China’s thirst for natural resources, including wood and minerals, is leading to massive deforestation in Africa and the destruction of crucial wildlife habitat, world-renowned primatologist Jane Goodall said on Tuesday.
The British scientist who revolutionized research with her studies of chimpanzees beginning in 1960 warned that Beijing is pressing governments in central Africa’s Congo basin to sign over forest concessions in return for infrastructure and healthcare aid.
She said the process was helping to destroy some of the largest populations of wild chimpanzees and gorillas in the world.
“These areas containing unlogged forests are very desirable to, particularly today, China, with China’s desperate effort for economic growth,” she told a Capitol Hill briefing attended by House of Representatives science and technology committee chairman Bart Gordon.
“Basically, they have almost exhausted their own supplies [of wood and minerals] so they go to Africa and offer large amounts of money or offer to build roads or make dams, in return for forest concessions or rights to minerals and oil,” Goodall, 74, said.
“I’m actually hoping [China’s growth rate] will be slowed a little bit by this economic crisis” in order to stem the deforestation, she said.
Goodall said the Chinese “have many enterprises in Congo-Brazzaville and they’re certainly in DRC [Democratic Republic of Congo],” two countries where deforestation and human encroachment have had a huge impact on wild primate populations despite efforts by the Jane Goodall Institute and other groups to reverse the trend.
“Their habitat is disappearing,” Goodall said.
She said it was crucial to work more closely with national and local governments in order to expand community-based conservation projects as a way to “offset offers from China.”
She also blamed the rampant bush meat trade for helping devastate primate populations.
The trade is facilitated by foreign logging concerns building roads into once-inaccessible forested areas and in some cases allowing hunters to ride in and out of the region on logging trucks.
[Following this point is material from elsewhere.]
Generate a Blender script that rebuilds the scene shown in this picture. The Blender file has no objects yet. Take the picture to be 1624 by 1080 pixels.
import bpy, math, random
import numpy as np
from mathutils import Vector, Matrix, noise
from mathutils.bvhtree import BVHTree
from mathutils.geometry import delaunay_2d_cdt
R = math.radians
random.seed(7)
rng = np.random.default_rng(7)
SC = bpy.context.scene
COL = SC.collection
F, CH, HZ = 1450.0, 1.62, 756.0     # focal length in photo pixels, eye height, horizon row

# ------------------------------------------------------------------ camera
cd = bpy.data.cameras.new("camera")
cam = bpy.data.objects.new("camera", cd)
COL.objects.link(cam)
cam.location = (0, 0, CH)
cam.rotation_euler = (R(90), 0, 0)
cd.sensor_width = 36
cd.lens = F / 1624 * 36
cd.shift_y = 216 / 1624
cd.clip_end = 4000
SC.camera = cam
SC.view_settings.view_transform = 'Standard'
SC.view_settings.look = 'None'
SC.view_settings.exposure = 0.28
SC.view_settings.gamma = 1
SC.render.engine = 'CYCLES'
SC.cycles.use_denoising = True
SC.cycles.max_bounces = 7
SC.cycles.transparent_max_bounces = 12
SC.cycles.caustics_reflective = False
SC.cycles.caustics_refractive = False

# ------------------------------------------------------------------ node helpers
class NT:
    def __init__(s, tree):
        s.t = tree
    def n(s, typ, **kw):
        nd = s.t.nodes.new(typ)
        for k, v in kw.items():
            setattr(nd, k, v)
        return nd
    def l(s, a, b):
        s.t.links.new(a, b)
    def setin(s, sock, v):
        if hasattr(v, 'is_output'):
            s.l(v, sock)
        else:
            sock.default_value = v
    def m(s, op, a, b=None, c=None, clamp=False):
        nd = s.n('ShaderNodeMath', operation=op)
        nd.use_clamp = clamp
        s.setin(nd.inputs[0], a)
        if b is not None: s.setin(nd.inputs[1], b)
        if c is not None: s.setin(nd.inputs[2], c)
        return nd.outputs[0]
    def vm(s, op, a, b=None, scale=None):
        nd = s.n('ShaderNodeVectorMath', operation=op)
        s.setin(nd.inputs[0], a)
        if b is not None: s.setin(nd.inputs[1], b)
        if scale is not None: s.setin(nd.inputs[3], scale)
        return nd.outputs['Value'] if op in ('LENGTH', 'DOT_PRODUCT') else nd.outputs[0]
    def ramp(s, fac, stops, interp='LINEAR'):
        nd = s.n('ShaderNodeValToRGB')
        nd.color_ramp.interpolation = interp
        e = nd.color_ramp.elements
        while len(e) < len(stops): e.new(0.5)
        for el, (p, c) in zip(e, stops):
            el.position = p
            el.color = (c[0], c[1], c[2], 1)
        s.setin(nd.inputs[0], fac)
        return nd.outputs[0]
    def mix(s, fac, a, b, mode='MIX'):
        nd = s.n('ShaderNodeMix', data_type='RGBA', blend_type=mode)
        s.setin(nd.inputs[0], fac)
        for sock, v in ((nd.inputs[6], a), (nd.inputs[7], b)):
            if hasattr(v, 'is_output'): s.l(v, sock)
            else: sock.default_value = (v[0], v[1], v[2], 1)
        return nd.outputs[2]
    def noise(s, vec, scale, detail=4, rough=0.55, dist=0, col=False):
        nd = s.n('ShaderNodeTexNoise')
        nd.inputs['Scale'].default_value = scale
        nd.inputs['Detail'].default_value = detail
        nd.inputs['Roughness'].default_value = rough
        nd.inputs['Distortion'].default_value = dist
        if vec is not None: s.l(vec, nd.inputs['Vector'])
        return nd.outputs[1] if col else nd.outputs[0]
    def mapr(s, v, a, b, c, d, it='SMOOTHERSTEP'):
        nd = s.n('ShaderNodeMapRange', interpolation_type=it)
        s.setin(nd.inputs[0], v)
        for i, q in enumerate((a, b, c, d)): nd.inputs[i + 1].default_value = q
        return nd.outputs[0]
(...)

Goodall’s institute is focused in part on expanding chimpanzee habitat in Gombe and working with local villages to rehabilitate denuded land and help create green corridors between Gombe and other areas with chimpanzees within the vast Congo basin.
The soft-spoken Goodall began her briefing in dramatic fashion, by imitating the wild call of a chimpanzee.
It could be interpreted as a cry for help, as Goodall acknowledged that the conservation efforts could suffer a crippling blow over the next year and beyond because of the global financial crisis.
She said the downturn has made it more difficult to raise money for her work and for local governments to conduct or enforce conservation initiatives.